◆ **Task goal**
Where a line holds the string "picture", return that line.

◆ **Given information**
================

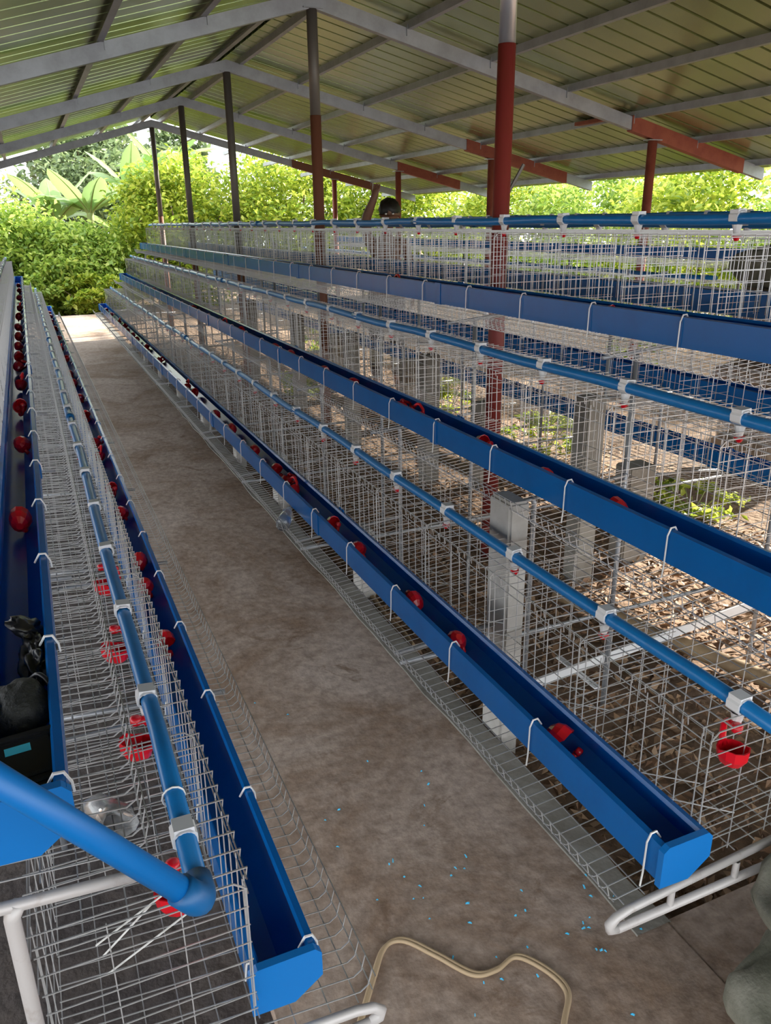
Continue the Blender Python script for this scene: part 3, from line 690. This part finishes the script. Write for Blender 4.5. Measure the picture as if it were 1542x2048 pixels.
bush('leafy_bush', 'broad bright bush behind the third ridge post', 'bush', (5.7, 18.0, E_+.0), (1.8, 1.3, 1.75), 22000, .062, M['leafB'], G1)
bush('leafy_bush', 'green bush behind the person at the far right gable', 'bush', (8.5, 17.5, E_-.1), (1.9, 1.4, 1.65), 19000, .062, M['leafB'], G1)
bush('leafy_bush', 'dark green bush behind the banana plants', 'bush', (2.2, 23.5, E_-.1), (2.6, 1.5, 1.8), 12000, .10, M['leafC'], G1)
for k, (x, y, rx, ry, rz, mt) in enumerate(((9.4, 4.2, 1.3, 1.5, 1.25, 'leafB'), (9.6, 6.9, 1.4, 1.7, 1.3, 'leafA'), (9.3, 9.6, 1.4, 1.7, 1.3, 'leafB'), (9.7, 12.4, 1.5, 1.8, 1.4, 'leafA'), (9.4, 15.0, 1.5, 1.6, 1.5, 'leafB'))):
    bush('hedge_bush', '%s bush along the open right side, %s' % ('yellow-green' if mt == 'leafB' else 'mid-green', ['nearest the camera', 'second from the camera', 'third from the camera', 'fourth from the camera', 'farthest back'][k]), 'bush', (x, y, 1.2), (rx, ry, rz), 15000, .058, M[mt], G2)
for k, (x, y, h) in enumerate(((3.47, 4.85, .30), (3.42, 3.3, .22), (2.45, 7.7, .25), (3.5, 10.4, .35), (3.45, 6.4, .3), (6.6, 7.6, .5), (6.8, 4.9, .5))):
    t = thing('weed_clump', ['bright green weed clump on the soil behind the tall pale post', 'small weed clump on the soil under the back of the right bank', 'weed clump at the foot of the third ridge post', 'weed clump in the far back aisle behind the person', 'leafy weed clump in the back aisle before the person', 'tall weeds outside the rear bank, farther clump', 'tall weeds outside the rear bank, nearer clump'][k], 'weeds', (x, y, -.08), 'weed clumps on the soil')
    leaf_cloud('weed_leaves', [(0, 0, h*.5, .28, .45, h*.6, 420)], .035, M['leafB'], t)
    m = MB()
    for q in range(7):
        a = q*.9; m.tube([(0, 0, 0), (math.cos(a)*.1, math.sin(a)*.18, h*.8)], .004, 4)
    obj('stems', m.mesh('stems', M['bananaS']), t)
# far trees
for k, (x, y, z, r, n) in enumerate(((2.3, 28, E_+1.5, (1.7, 1.6, 1.7), 6000), (4.9, 29, E_+1.4, (1.5, 1.5, 1.5), 5000))):
    bush('far_tree', ['dark hazy tree rising behind the banana plants', 'dark tree behind the far ridge posts'][k], 'tree', (x, y, z), r, n, .13, M['leafC'], 'trees behind the bananas')
# banana plants
def banana(x, y, h, n, seed, label):
    rnd = random.Random(seed); t = thing('banana_plant', label, 'banana plant', (x, y, -.08), 'banana plants beyond the gable')
    obj('stem', MB().tube([(0, 0, 0), (.03, .02, h*.5), (.05, 0, h)], [.13, .11, .07], 12).mesh('stem', M['bananaS'], True), t)
    for k in range(n):
        a = k*2*math.pi/n+rnd.uniform(-.3, .3); L_ = rnd.uniform(1.3, 1.8); droop = rnd.uniform(.2, 1.0); el = rnd.uniform(.7, 1.25)
        mid = []; p = Vector((.05, 0, h-.05)); ang = el
        for q in range(13):
            mid.append(p.copy()); p = p+Vector((math.cos(a)*math.cos(ang), math.sin(a)*math.cos(ang), math.sin(ang)))*(L_/12); ang -= droop*1.9/12
        sd_ = Vector((-math.sin(a), math.cos(a), 0)); vs = []
        for q, c in enumerate(mid):
            u = q/12; w = 0 if u < .12 else .25*math.sin(math.pi*min(1, (u-.12)/.88))**.55
            w = max(w, .015); sag = -.28*w
            vs += [c-sd_*w+Vector((0, 0, sag*(1+.3*(q % 2)))), c, c+sd_*w+Vector((0, 0, sag*(1+.3*((q+1) % 2))))]
        fs = [(q*3+j, q*3+j+1, (q+1)*3+j+1, (q+1)*3+j) for q in range(12) for j in (0, 1)]
        lf = obj('leaf', MB().add(vs, fs).mesh('leaf', M['banana'], True), t)
        obj('midrib', MB().tube([c+Vector((0, 0, -.006)) for c in mid], [.022-.0015*q for q in range(13)], 5).mesh('midrib', M['bananaS'], True), lf)
banana(1.45, 19.6, 1.95, 9, 1, 'banana plant left of the far gable peak, nearest of its clump')
banana(2.45, 20.3, 2.3, 8, 5, 'banana plant beside the last ridge post beyond the gable')
banana(.75, 20.2, 1.75, 8, 9, 'banana plant behind the light green end bush')
banana(3.4, 21.0, 2.7, 7, 13, 'tall banana plant behind the far ridge posts')

# ================================================================== PERSON
def person():
    base = Vector((3.32, 7.55, -.07)); k = 1.06
    right = Vector((.917, -.399, 0)); fwd = Vector((-.399, -.917, 0))      # faces the camera; "right" is picture right
    t = thing('person', 'shirtless person with dark hair reaching one arm up behind the right bank', 'person', base)
    def W(a, z, f=0): return right*a*k+fwd*f*k+Vector((0, 0, z*k))
    def skin(name, V, Ed, mt, root, sub=2):
        me = bpy.data.meshes.new(name); me.from_pydata([v[0] for v in V], Ed, []); me.materials.append(mt)
        o = obj(name, me, t); md = o.modifiers.new('skin', 'SKIN'); md.use_smooth_shade = True
        sl = me.skin_vertices[0].data
        for i, v in enumerate(V): sl[i].radius = (v[1], v[2] if len(v) > 2 else v[1]); sl[i].use_root = (i == root)
        ss = o.modifiers.new('sub', 'SUBSURF'); ss.levels = sub; ss.render_levels = sub
        return o
    V = []; Ed = []
    def add(p, r, par=None, r2=None):
        V.append((p, r, r2 or r)); i = len(V)-1
        if par is not None: Ed.append((par, i))
        return i
    pel = add(W(0, .96), .135, None, .10); wa = add(W(0, 1.10), .12, pel, .09); ch = add(W(0, 1.30, .02), .145, wa, .10); nk0 = add(W(.005, 1.44, .02), .075, ch)
    nk = add(W(.015, 1.52, .04), .050, nk0); hb = add(W(.03, 1.59, .07), .074, nk); hm = add(W(.035, 1.66, .075), .088, hb); ht = add(W(.03, 1.735, .06), .066, hm)
    add(W(.045, 1.60, .155), .014, hb); add(W(.125, 1.635, .06), .014, hm); add(W(-.06, 1.635, .06), .014, hm)
    # raised arm (picture left)
    sh = add(W(-.17, 1.42, .0), .062, ch); el = add(W(-.185, 1.60, .06), .054, sh); wr = add(W(-.105, 1.775, .10), .036, el); pa = add(W(-.088, 1.83, .10), .038, wr)
    def fingers(palm, o, d, n, bend):
        for q in range(4):
            p = o+n*(q-1.5)*.019; ln = [.030, .034, .032, .026][q]
            a = add(p+d*.035, .0095, palm); b = add(p+d*(.035+ln)+bend*.012, .009, a); add(p+d*(.035+ln*1.5)+bend*.035, .008, b)
        a = add(o-n*.035+d*.005, .011, palm); add(o-n*.052+d*.03+bend*.012, .0095, a)
    fingers(pa, W(-.088, 1.83, .10), Vector((0, 0, .9))+right*.2, right*.9+fwd*.2, fwd*1.0)
    # lowered arm
    sh2 = add(W(.175, 1.41, .02), .060, ch); el2 = add(W(.235, 1.15, .03), .044, sh2); wr2 = add(W(.235, .93, .14), .031, el2); pa2 = add(W(.235, .87, .17), .033, wr2)
    fingers(pa2, W(.235, .87, .17), Vector((0, 0, -.9))+fwd*.3, fwd*.8-right*.3, -right*1.0)
    for s in (-1, 1):
        hp = add(W(.085*s, .90), .098, pel); kn = add(W(.10*s, .50, .03), .066, hp); an = add(W(.105*s, .09), .042, kn); add(W(.115*s, .035, .06), .038, an); 
        f2 = len(V)-1; add(W(.125*s, .02, .16), .028, f2)
    skin('body', V, Ed, M['skin'], 0)
    V2 = []; E2 = []
    V.clear(); Ed.clear()
    p0 = add(W(0, 1.0), .150, None, .115); 
    for s in (-1, 1):
        hp = add(W(.088*s, .90), .112, p0); kn = add(W(.10*s, .50, .03), .083, hp); add(W(.105*s, .13), .068, kn)
    skin('trousers', V, Ed, M['cloth'], 0)
    # hair cap, eyes
    bm = bmesh.new(); bmesh.ops.create_uvsphere(bm, u_segments=20, v_segments=12, radius=1)
    for v in list(bm.verts):
        if v.co.z < -.35: bm.verts.remove(v)
    for v in bm.verts: v.co = Vector((v.co.x*.108, v.co.y*.118, v.co.z*.105))*(1+.05*math.sin(v.co.x*40+v.co.y*33))
    me = bpy.data.meshes.new('hair'); bm.to_mesh(me); bm.free(); me.materials.append(M['hair']); me.polygons.foreach_set('use_smooth', [True]*len(me.polygons))
    h = obj('hair', me, t, W(.035, 1.685, .035), (.45, .15, math.atan2(fwd.y, fwd.x)-math.pi/2+math.pi))
    for s in (-1, 1): obj('eye', blob((.012, .008, .008), 1, 0, 1, M['eye'], 'eye', 2), t, W(.035+.032*s, 1.645, .158))
    obj('mouth', MB().box(-.022, .022, -.004, .004, -.004, .004).mesh('mouth', M['shirt']), t, W(.038, 1.565, .135), (0, 0, -.41))
person()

================

◆ **Written reply**
Continue the Blender Python script for this scene: part 3, from line 690. This part finishes the script. Write for Blender 4.5. Measure the picture as if it were 1542x2048 pixels.
    right = Vector((.917, -.399, 0)); fwd = Vector((-.399, -.917, 0))      # faces the camera; "right" is picture right
    # raised arm (picture left)